Relationship Between Authentication and Authorization

Many IT professionals, especially those with wireless backgrounds, tend to confuse these terms and what they actually do. Wireless is used as an example here, because it went through such tremendous growth over the last few years, and with that growth, appeared increased security. Wireless was the most prevalent use-case of 802.1X authentication, and in the vast majority of wireless environments, a user was given full network access as long as her username and password were correct (meaning that authentication was successful).

An authentication is simply put: “validating credentials.” If you were to go into a bank and request a withdrawal from an account, it asks for ID. You pass your driver’s license to the bank teller, and the teller inspects the driver’s license, going through a checklist of sorts:

  • Does the picture on the license look like the person in front of the teller’s window?
  • Is the license from a recognized authority (i.e., one of the United States or a Military ID)?

Let’s say, for conversations sake, that you handed them a valid ID (authentication was successful); does that mean you are entitled to the money you asked for?

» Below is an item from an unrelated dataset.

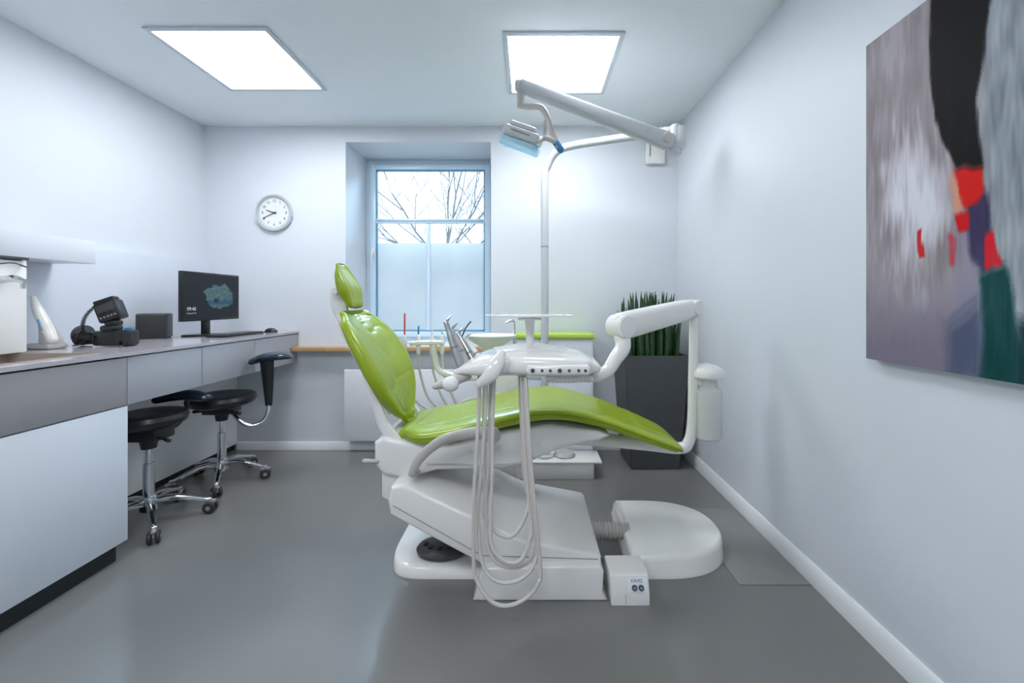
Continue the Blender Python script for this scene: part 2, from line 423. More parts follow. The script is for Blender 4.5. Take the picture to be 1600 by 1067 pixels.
def paint(u, v):
    Y = PY1-(PY1-PY0)*u; z = PZ0+(PZ1-PZ0)*v
    n1 = noise.noise(Vector((Y*40, z*6, 0))); n2 = noise.noise(Vector((Y*9, z*7, 5))); n3 = noise.noise(Vector((Y*110, z*14, 9)))
    px = 828+(XR-.04)*F/Y; py = 472-(z-CH)*F/Y
    px += n2*5+n3*2.5; py += n1*7
    s = n1*.6+n2*.8+n3*.4
    c = mixc((142, 132, 136), (174, 166, 172), .5+s*.9)
    c = mixc(c, (128, 120, 136), (py-430)/120+s*.3)
    d = math.hypot((px-1432)/52, (py-320)/120)
    c = mixc(c, (218, 217, 226), (1.15-d)*1.1+s*.6)
    if px > 1520: c = mixc(c, mixc((118, 126, 134), (186, 192, 196), .35+s*.8), (px-1520)/26)
    if px > 1486 and py > 330 and px < 1540: c = mixc(c, (140, 138, 160), .55*min(1, (px-1486)/12))
    for (poly, col, sf), (a0, a1, b0, b1) in zip(REG, BB):
        if px < a0 or px > a1 or py < b0 or py > b1: continue
        k = sum(inpoly(px+ox*sf, py+oy*sf*2, poly) for ox, oy in OFF)/7
        if k > 0:
            cc = mixc(col, (150, 150, 160), .05+s*.22) if poly is not BLK else mixc(col, (50, 46, 50), s*.35)
            c = mixc(c, cc, k)
    return tuple(lin(max(0, min(255, k)))*.95 for k in c)
colgrid('painted_surface', paint, 340, 400, lambda u, v: (XR-.0388, PY1-(PY1-PY0)*u, PZ0+(PZ1-PZ0)*v), paintm, pt)

# floor hatch
tag(obj('floor_plate', bx(NB(), .91, XR-.02, 1.835, 2.51, 0, .004, .001), hatchm), 'thin lighter grey plate on the floor along the right wall', 'floor plate')

# ---------------------------------------------------------------- counter and cabinets
FX = -1.94; BX = -2.638; CZt = .99
b = NB(); z0, z1 = CZt-.018, CZt
SX0, SX1, SY0, SY1 = -2.42, -2.02, 1.45, 1.96
bx(b, BX, FX+.012, SY1, YB-.002, z0, z1); bx(b, BX, FX+.012, .40, SY0, z0, z1)
bx(b, BX, SX0, SY0, SY1, z0, z1); bx(b, SX1, FX+.012, SY0, SY1, z0, z1)
tag(obj('worktop', b, topm), 'long glossy grey worktop along the left wall', 'worktop')
t = thing('sink', 'beige inset sink in the worktop near the white dispenser', 'sink', (-2.22, 1.7, CZt-.1))
b = NB(); e = .002
bx(b, SX0-.012, SX1+.012, SY0-.012, SY0+e, CZt, CZt+.004); bx(b, SX0-.012, SX1+.012, SY1-e, SY1+.012, CZt, CZt+.004)
bx(b, SX0-.012, SX0+e, SY0, SY1, CZt, CZt+.004); bx(b, SX1-e, SX1+.012, SY0, SY1, CZt, CZt+.004)
obj('rim', b, sinkm, t)
b = NB()
bx(b, SX0+.001, SX0+.006, SY0+.001, SY1-.001, CZt-.12, CZt+.001); bx(b, SX1-.006, SX1-.001, SY0+.001, SY1-.001, CZt-.12, CZt+.001)
bx(b, SX0+.001, SX1-.001, SY0+.001, SY0+.006, CZt-.12, CZt+.001); bx(b, SX0+.001, SX1-.001, SY1-.006, SY1-.001, CZt-.12, CZt+.001)
bx(b, SX0+.001, SX1-.001, SY0+.001, SY1-.001, CZt-.124, CZt-.118)
obj('basin', b, sinkm, t); obj('drain', cyl(NB(), (-2.22, 1.7, CZt-.118), (-2.22, 1.7, CZt-.115), .03), chrome, t)
def drawer_unit(y0, y1, label, hollow=False, fm=None):
    t = thing('drawer_cabinet', label, 'drawer cabinet', ((FX+BX)/2, (y0+y1)/2, .735), 'grey drawer units hung under the worktop')
    zt = CZt-.02
    b = NB()
    if hollow:
        bx(b, BX, FX-.02, y0+.002, y0+.02, .735, zt); bx(b, BX, FX-.02, y1-.02, y1-.002, .735, zt); bx(b, BX, FX-.02, y0+.02, y1-.02, .735, .75)
    else: bx(b, BX, FX-.02, y0+.002, y1-.002, .735, zt)
    obj('body', b, whitel, t)
    obj('drawer_front', bx(NB(), FX-.0195, FX, y0+.002, y1-.002, .735, zt-.006, .0015), fm or taupe_lit, t)
drawer_unit(1.215, 2.035, 'widest grey drawer front, above the white cupboard beside the sink', True, taupe_shaded)
drawer_unit(2.035, 2.50, 'grey drawer front between the wide one and the stools')
drawer_unit(2.50, 2.98, 'grey drawer front above the stool with the armrest')
drawer_unit(2.98, YB-.004, 'grey drawer front nearest the back wall, behind the armrest pad')
drawer_unit(.405, 1.213, 'grey drawer front at the near end of the worktop', fm=taupe_shaded)
def base_unit(y0, y1, label):
    t = thing('base_cabinet', label, 'cabinet', ((FX+BX)/2, (y0+y1)/2, 0), 'white floor cupboards under the drawers')
    b = bx(NB(), BX, FX-.022, y0, y1, .09, .732); obj('body', b, whitel, t)
    obj('door', bx(NB(), FX-.0215, FX-.002, y0+.002, y1, .085, .73, .0015), whitel, t)
    obj('toe_kick', bx(NB(), BX, FX-.03, y0, y1-.03, 0, .089), black, t)
base_unit(1.23, 2.04, 'tall white floor cupboard standing next to the nearer stool')
base_unit(.42, 1.228, 'white floor cupboard at the near end of the worktop')
t = thing('low_cabinet', 'shallow white cupboard against the left wall behind the stools', 'cabinet', (-2.54, 2.8, 0))
obj('body', bx(NB(), BX, -2.445, 2.045, YB-.002, .05, .733, .002), whitel2, t)
obj('toe_kick', bx(NB(), BX, -2.465, 2.045, YB-.004, 0, .049), black, t)
tag(obj('wall_shelf', bx(NB(), BX, -2.40, .9, 2.336, 1.442, 1.566, .002), whitel), 'white box shelf mounted on the left wall above the worktop', 'shelf')
t = thing('dispenser', 'white box dispenser standing on the worktop under the wall shelf', 'dispenser', (-2.5, 1.8, CZt))
obj('housing', bx(NB(), BX+.004, -2.36, 1.62, 1.985, CZt+.0045, 1.425, .008), plast, t)
obj('top_tray', bx(NB(), BX+.01, -2.34, 1.63, 1.975, 1.426, 1.438, .002), darkg, t)
b = NB(); tube(b, [(-2.36, 1.88, 1.33), (-2.30, 1.88, 1.335), (-2.25, 1.885, 1.32)], [.018, .016, .012], sm=3); cyl(b, (-2.262, 1.885, 1.325), (-2.262, 1.885, 1.29), .01)
obj('spout', b, chrome, t)
obj('wire', tube(NB(), [(-2.36, 1.87, 1.40), (-2.31, 1.89, 1.405), (-2.30, 1.93, 1.39), (-2.36, 1.96, 1.40)], .003, sm=6, seg=6), darkg, t)

# handheld scanner in its stand
q = P(72, 545, 2.17); X0, Y0 = q.x, q.y
t = thing('scanner_stand', 'white and grey handheld device leaning upright in its charging stand beside the dispenser', 'dental device', (X0, Y0, CZt))
b = NB(); bx(b, X0-.06, X0+.065, Y0-.05, Y0+.05, CZt+.0005, CZt+.03, .012); tube(b, [(X0+.03, Y0, CZt+.02), (X0+.02, Y0, CZt+.07), (X0-.0, Y0, CZt+.13)], [.045, .038, .03], rb=[.035, .03, .02], up=(1, 0, 0), sm=4, n=3)
obj('stand', b, plast2, t)
b = NB(); tube(b, [(X0+.055, Y0-.02, CZt+.05), (X0+.025, Y0-.02, CZt+.12), (X0-.03, Y0-.01, CZt+.20), (X0-.065, Y0, CZt+.262)], [.026, .028, .022, .012], rb=[.02, .022, .02, .01], sm=5, rnd=True)
obj('handpiece', b, plast, t)
b = NB(); tube(b, [(X0+.034, Y0-.043, CZt+.10), (X0+.01, Y0-.042, CZt+.15)], [.008, .008], rb=.004, rnd=True); obj('button', b, bluep, t)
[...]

The next step of the bank teller is to check the account and ensure that the person requesting the withdrawal is entitled to complete that transaction. Perhaps you are allowed to withdraw up to $1,000, but no more. This is the process of authorization. Just having a successful authentication does not prove entitlement.

This is why most of the time working within a product like ISE is spent setting up and tuning the Authorization Policy. Authorization is where the bulk of the final decisions are made.